**DIRECTIONS**
The material below has pictures in it. Set down only the lines from the line containing "Recreate this scene" through the line containing "# A timber shopfront", word for word, and leave the pictures behind.

**DATA TO USE**

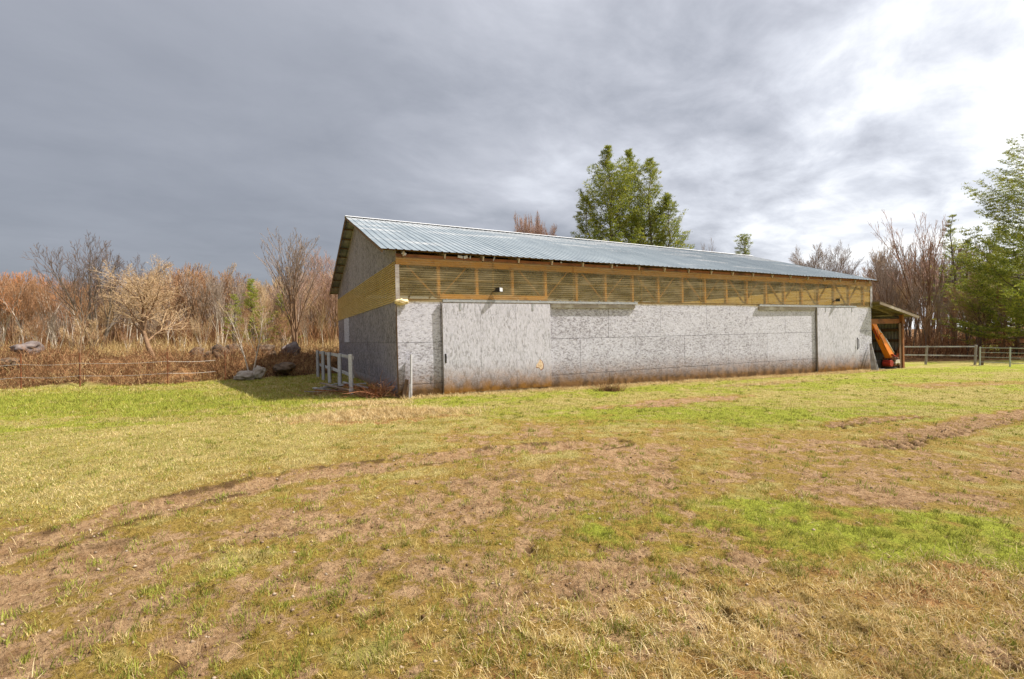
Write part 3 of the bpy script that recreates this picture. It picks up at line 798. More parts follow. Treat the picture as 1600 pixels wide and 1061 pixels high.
def corrugated(u0, u1, v0, v1, pitch, amp, place, n_per=6, nu=None):
    """wave along v, straight along u; place(u, v, off) -> point"""
    nv = max(2, int((v1 - v0) / pitch * n_per)); mb = MB()
    us = nu or [u0, u1]
    for j in range(nv + 1):
        v = v0 + (v1 - v0) * j / nv
        o = amp * math.sin(2 * math.pi * (v - v0) / pitch)
        for u in us: mb.v.append(tuple(place(u, v, o)))
    k = len(us)
    for j in range(nv):
        for i in range(k - 1):
            a = j * k + i
            mb.f.append((a, a + 1, a + k + 1, a + k))
    return mb
def join(mbs):
    o = MB()
    for m_ in mbs:
        b0 = len(o.v); o.v += m_.v; o.f += [tuple(i + b0 for i in f) for f in m_.f]
    return o
# translucent strips: sheets lapped along the run, waves horizontal
def strip(n_sheets, total, place, z0, z1, amp=0.0028):
    ms = []
    for rowz0, rowz1, off in ((z0, z0 + (z1 - z0) * 0.53, 0.0), (z0 + (z1 - z0) * 0.50, z1, 0.006)):
        for i in range(n_sheets):
            a = total * i / n_sheets; b_ = total * (i + 1) / n_sheets + 0.06
            if i == n_sheets - 1: b_ = total
            ms.append(corrugated(a, b_, rowz0, rowz1, 0.0675, amp, lambda u, v, o, off=off, i=i: place(u, v, o + off + 0.004 * (i % 2))))
    return join(ms)
PF = 4.10
strip(8, L, lambda u, v, o: (u, -0.014 - o, v), ZT - 0.02, PF).build('translucent_strip', M['fibre'], barn, True)
strip(5, W, lambda u, v, o: (-0.014 - o, u, v), ZT - 0.02, ZB, 0.012).build('translucent_strip', M['fibre_gable_glow'], barn, True)
strip(8, L, lambda u, v, o: (u, W + 0.014 + o, v), ZT - 0.02, PF).build('translucent_strip', M['fibre'], barn, True)
strip(5, W, lambda u, v, o: (L + 0.014 + o, u, v), ZT - 0.02, ZB).build('translucent_strip', M['fibre_gable_glow'], barn, True)
# framing behind the front strip
for i in range(20):
    s_ = 0.05 + 1.235 * i
    if s_ > L: continue
    MB().box(s_ - 0.045, s_ + 0.045, 0.035, 0.15, ZT - 0.3, PF - 0.03).build('stud', M['lumber'], barn)
for k in (1, 4, 6, 8, 10, 12, 14, 16, 18):
    s_ = 0.05 + 1.235 * k
    for sg in (-1, 1):
        MB().beam((s_ + sg * 0.05, 0.19, ZT + 0.12), (s_ + sg * 0.92, 0.19, PF - 0.22), 0.04, 0.07, (0, 1, 0)).build('brace', M['lumber'], barn)
hb = [0.0, 4.2, 8.9, 13.6, 18.5, L]
for a, b_ in zip(hb[:-1], hb[1:]):
    MB().box(a + 0.003, b_ - 0.003, -0.006, 0.026, 3.875, 4.075).build('header_board', M['lumber'], barn)
for a, b_ in zip([0, 5.5, 11, 16.7], [5.5, 11, 16.7, L]):
    MB().box(a + 0.003, b_ - 0.003, 0.0, 0.035, 4.085, 4.19).build('top_plate', M['lumber_red'], barn)
MB().box(1.30, 5.02, -0.006, 0.026, 2.905, 3.05).build('rail_board', M['lumber'], barn)
MB().box(0, L, 0.0, 0.035, ZT + 0.0, ZT + 0.06).build('sill_rail', M['dark_wood'], barn)
MB().box(-0.03, 0.085, -0.045, -0.0305, ZT, 3.87).build('corner_trim', M['grey_wood'], barn)
MB().box(-0.012, -0.002, -0.02, 0.10, -0.4, ZT - 0.02).build('corner_trim', M['dark_wood'], barn)
MB().box(L - 0.16, L + 0.03, -0.045, -0.0305, ZT - 0.04, 3.87).build('corner_trim', M['white_wood'], barn)
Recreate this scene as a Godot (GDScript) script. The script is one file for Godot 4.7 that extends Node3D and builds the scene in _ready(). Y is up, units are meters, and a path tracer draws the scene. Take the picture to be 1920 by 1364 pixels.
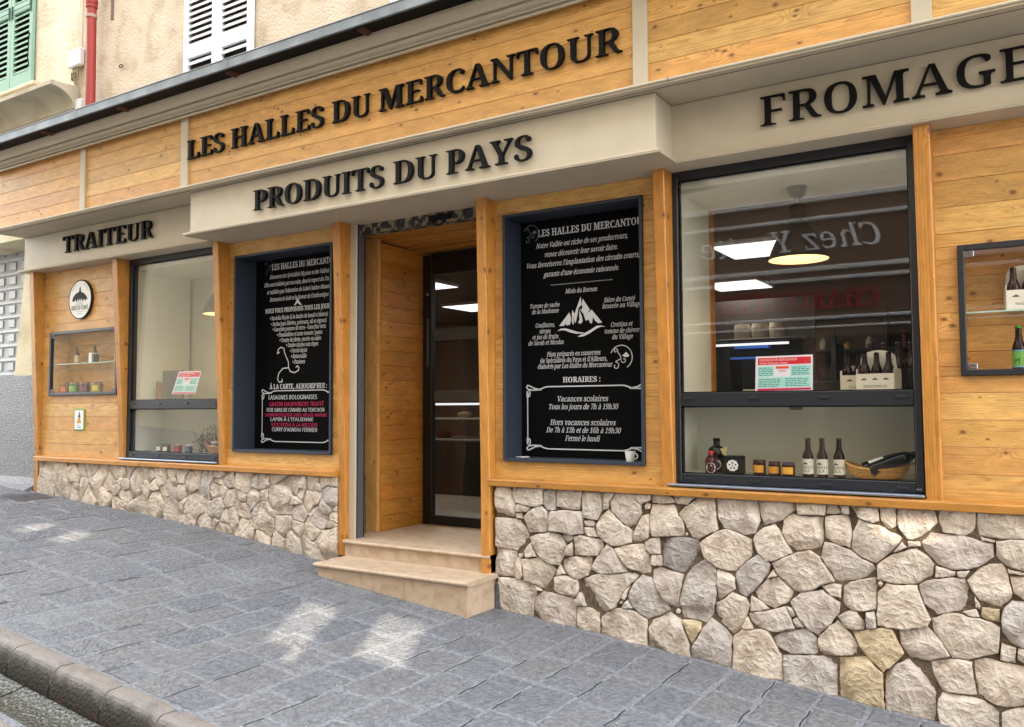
extends Node3D
# A timber shopfront on a sloping street: x runs along the facade, z out towards the street, y up; metres.

var rng := RandomNumberGenerator.new()
var taken := {}
var mats := {}
var serif: SystemFont
var serif_bold: SystemFont
var sans: SystemFont
var sign_font: FontVariation


# ---------------------------------------------------------------- mesh building
class MB:
	var v := PackedVector3Array()
	var n := PackedVector3Array()
	var uv := PackedVector2Array()
	var col := PackedColorArray()
	var tint := Color(1, 1, 1)
	var tinted := false
	var grain := -1          # axis that the wood grain follows
	var strip := 0
	var off := 0.0
	var t0 := Vector3.ZERO
	var span := Vector3(0.135, 0.135, 0.135)

	func _uv(p: Vector3, nn: Vector3) -> Vector2:
		if grain < 0:
			return Vector2(p.x + p.z, -p.y + p.z * 0.3)
		var dom := nn.abs().max_axis_index()
		var other := 0
		for a in 3:
			if a != grain and a != dom:
				other = a
		var t := clampf((p[other] - t0[other]) / span[other], 0.0, 1.0)
		return Vector2(p[grain] * 0.5 + off, (strip + 0.04 + 0.92 * t) / 8.0)

	func tri(a: Vector3, b: Vector3, c: Vector3, hint: Vector3) -> void:
		var g := (b - a).cross(c - a)
		if g.length_squared() < 1e-16:
			return
		if g.dot(hint) > 0.0:
			var k := b
			b = c
			c = k
		else:
			g = -g
		g = g.normalized()
		for p in [a, b, c]:
			v.append(p)
			n.append(g)
			uv.append(_uv(p, g))
			col.append(tint)

	func tri_n(a: Vector3, b: Vector3, c: Vector3, na: Vector3, nb: Vector3, nc: Vector3) -> void:
		var g := (b - a).cross(c - a)
		if g.length_squared() < 1e-18:
			return
		var flip := g.dot(na + nb + nc) > 0.0
		var ps := [a, c, b] if flip else [a, b, c]
		var ns := [na, nc, nb] if flip else [na, nb, nc]
		for i in 3:
			v.append(ps[i])
			n.append(ns[i])
			uv.append(_uv(ps[i], -g.normalized() if not flip else g.normalized()))
			col.append(tint)

	func quad(a: Vector3, b: Vector3, c: Vector3, d: Vector3, hint: Vector3) -> void:
		tri(a, b, c, hint)
		tri(a, c, d, hint)

	func box(lo: Vector3, hi: Vector3, bv := 0.0) -> void:
		var c := (lo + hi) * 0.5
		var h := (hi - lo) * 0.5
		bv = minf(bv, minf(h.x, minf(h.y, h.z)) * 0.9)
		for ax in 3:
			var u := (ax + 1) % 3
			var w := (ax + 2) % 3
			for s in [-1.0, 1.0]:
				var q := []
				for k in [[-1, -1], [1, -1], [1, 1], [-1, 1]]:
					var p := c
					p[ax] += s * h[ax]
					p[u] += k[0] * (h[u] - bv)
					p[w] += k[1] * (h[w] - bv)
					q.append(p)
				var hint := Vector3.ZERO
				hint[ax] = s
				quad(q[0], q[1], q[2], q[3], hint)
			if bv > 0.0:
				for s in [-1.0, 1.0]:
					for t in [-1.0, 1.0]:
						var q := []
						for k in [[0, -1], [0, 1], [1, 1], [1, -1]]:
							var p := c
							p[ax] += s * (h[ax] - (bv if k[0] == 1 else 0.0))
							p[u] += t * (h[u] - (bv if k[0] == 0 else 0.0))
							p[w] += k[1] * (h[w] - bv)
							q.append(p)
						var hint := Vector3.ZERO
						hint[ax] = s
						hint[u] = t
						quad(q[0], q[1], q[2], q[3], hint)
		if bv > 0.0:
			for sx in [-1.0, 1.0]:
				for sy in [-1.0, 1.0]:
					for sz in [-1.0, 1.0]:
						var s := Vector3(sx, sy, sz)
						tri(c + s * (h - Vector3(0, bv, bv)), c + s * (h - Vector3(bv, 0, bv)), c + s * (h - Vector3(bv, bv, 0)), s)

	# closed outline swept along an axis: axis 0 takes (z, y), axis 1 (x, z), axis 2 (x, y)
	func ext(outline: PackedVector2Array, axis: int, a0: float, a1: float, caps := true) -> void:
		var area := 0.0
		var m := outline.size()
		for i in m:
			area += outline[i].cross(outline[(i + 1) % m])
		for i in m:
			var p := outline[i]
			var q := outline[(i + 1) % m]
			var e := q - p
			var nn := Vector2(e.y, -e.x) * signf(area)
			quad(place(p, axis, a0), place(q, axis, a0), place(q, axis, a1), place(p, axis, a1), place(nn, axis, 0.0))
		if caps:
			var idx := Geometry2D.triangulate_polygon(outline)
			for i in range(0, idx.size(), 3):
				for s in [a0, a1]:
					tri(place(outline[idx[i]], axis, s), place(outline[idx[i + 1]], axis, s), place(outline[idx[i + 2]], axis, s), place(Vector2.ZERO, axis, -1.0 if s == a0 else 1.0))

	static func place(p: Vector2, axis: int, a: float) -> Vector3:
		if axis == 0:
			return Vector3(a, p.y, p.x)
		if axis == 1:
			return Vector3(p.x, a, p.y)
		return Vector3(p.x, p.y, a)

	# profile of (radius, height) turned about the y axis through c
	func lathe(prof: PackedVector2Array, segs: int, c := Vector3.ZERO, flat_caps := true, sx := 1.0, sz := 1.0) -> void:
		for i in prof.size() - 1:
			var p := prof[i]
			var q := prof[i + 1]
			var e := q - p
			var nr := Vector2(e.y, -e.x).normalized()
			for k in segs:
				var a := TAU * k / segs
				var b := TAU * (k + 1) / segs
				var da := Vector3(cos(a) * sx, 0, sin(a) * sz)
				var db := Vector3(cos(b) * sx, 0, sin(b) * sz)
				var na := Vector3(cos(a) * nr.x / sx, nr.y, sin(a) * nr.x / sz).normalized()
				var nb := Vector3(cos(b) * nr.x / sx, nr.y, sin(b) * nr.x / sz).normalized()
				var A := c + da * p.x + Vector3.UP * p.y
				var B := c + db * p.x + Vector3.UP * p.y
				var C := c + db * q.x + Vector3.UP * q.y
				var D := c + da * q.x + Vector3.UP * q.y
				tri_n(A, B, C, na, nb, nb)
				tri_n(A, C, D, na, nb, na)

	func tube(pts: PackedVector3Array, r: float, segs := 6, r2 := -1.0) -> void:
		var up := Vector3.UP
		var prev := []
		for i in pts.size():
			var t := (pts[mini(i + 1, pts.size() - 1)] - pts[maxi(i - 1, 0)]).normalized()
			if absf(t.dot(up)) > 0.95:
				up = Vector3.RIGHT
			var s := t.cross(up).normalized()
			up = s.cross(t).normalized()
			var rr := r if r2 < 0.0 else lerpf(r, r2, float(i) / maxf(1.0, pts.size() - 1))
			var ring := []
			for k in segs:
				var a := TAU * k / segs
				var d := s * cos(a) + up * sin(a)
				ring.append([pts[i] + d * rr, d])
			if i > 0:
				for k in segs:
					var k2 := (k + 1) % segs
					tri_n(prev[k][0], prev[k2][0], ring[k2][0], prev[k][1], prev[k2][1], ring[k2][1])
					tri_n(prev[k][0], ring[k2][0], ring[k][0], prev[k][1], ring[k2][1], ring[k][1])
			prev = ring

	# flat print: a filled outline, or a band of width w along a line, facing +z
	func poly(pts: PackedVector2Array, z: float) -> void:
		var idx := Geometry2D.triangulate_polygon(pts)
		for i in range(0, idx.size(), 3):
			tri(Vector3(pts[idx[i]].x, pts[idx[i]].y, z), Vector3(pts[idx[i + 1]].x, pts[idx[i + 1]].y, z), Vector3(pts[idx[i + 2]].x, pts[idx[i + 2]].y, z), Vector3.BACK)

	func band(pts: PackedVector2Array, w: float, z: float) -> void:
		for i in pts.size() - 1:
			var d := (pts[i + 1] - pts[i]).normalized()
			var s := Vector2(-d.y, d.x) * w * 0.5
			var a := pts[i] - d * w * 0.2
			var b := pts[i + 1] + d * w * 0.2
			var zz := z + 0.0001 * (i % 2)
			quad(Vector3(a.x + s.x, a.y + s.y, zz), Vector3(b.x + s.x, b.y + s.y, zz), Vector3(b.x - s.x, b.y - s.y, zz), Vector3(a.x - s.x, a.y - s.y, zz), Vector3.BACK)

	func mesh() -> ArrayMesh:
		var arr := []
		arr.resize(Mesh.ARRAY_MAX)
		arr[Mesh.ARRAY_VERTEX] = v
		arr[Mesh.ARRAY_NORMAL] = n
		arr[Mesh.ARRAY_TEX_UV] = uv
		if tinted:
			arr[Mesh.ARRAY_COLOR] = col
		var m := ArrayMesh.new()
		m.add_surface_from_arrays(Mesh.PRIMITIVE_TRIANGLES, arr)
		return m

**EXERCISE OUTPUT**
Recreate this scene as a Godot (GDScript) script. The script is one file for Godot 4.7 that extends Node3D and builds the scene in _ready(). Y is up, units are meters, and a path tracer draws the scene. Take the picture to be 1920 by 1364 pixels.
extends Node3D
# A timber shopfront on a sloping street: x runs along the facade, z out towards the street, y up; metres.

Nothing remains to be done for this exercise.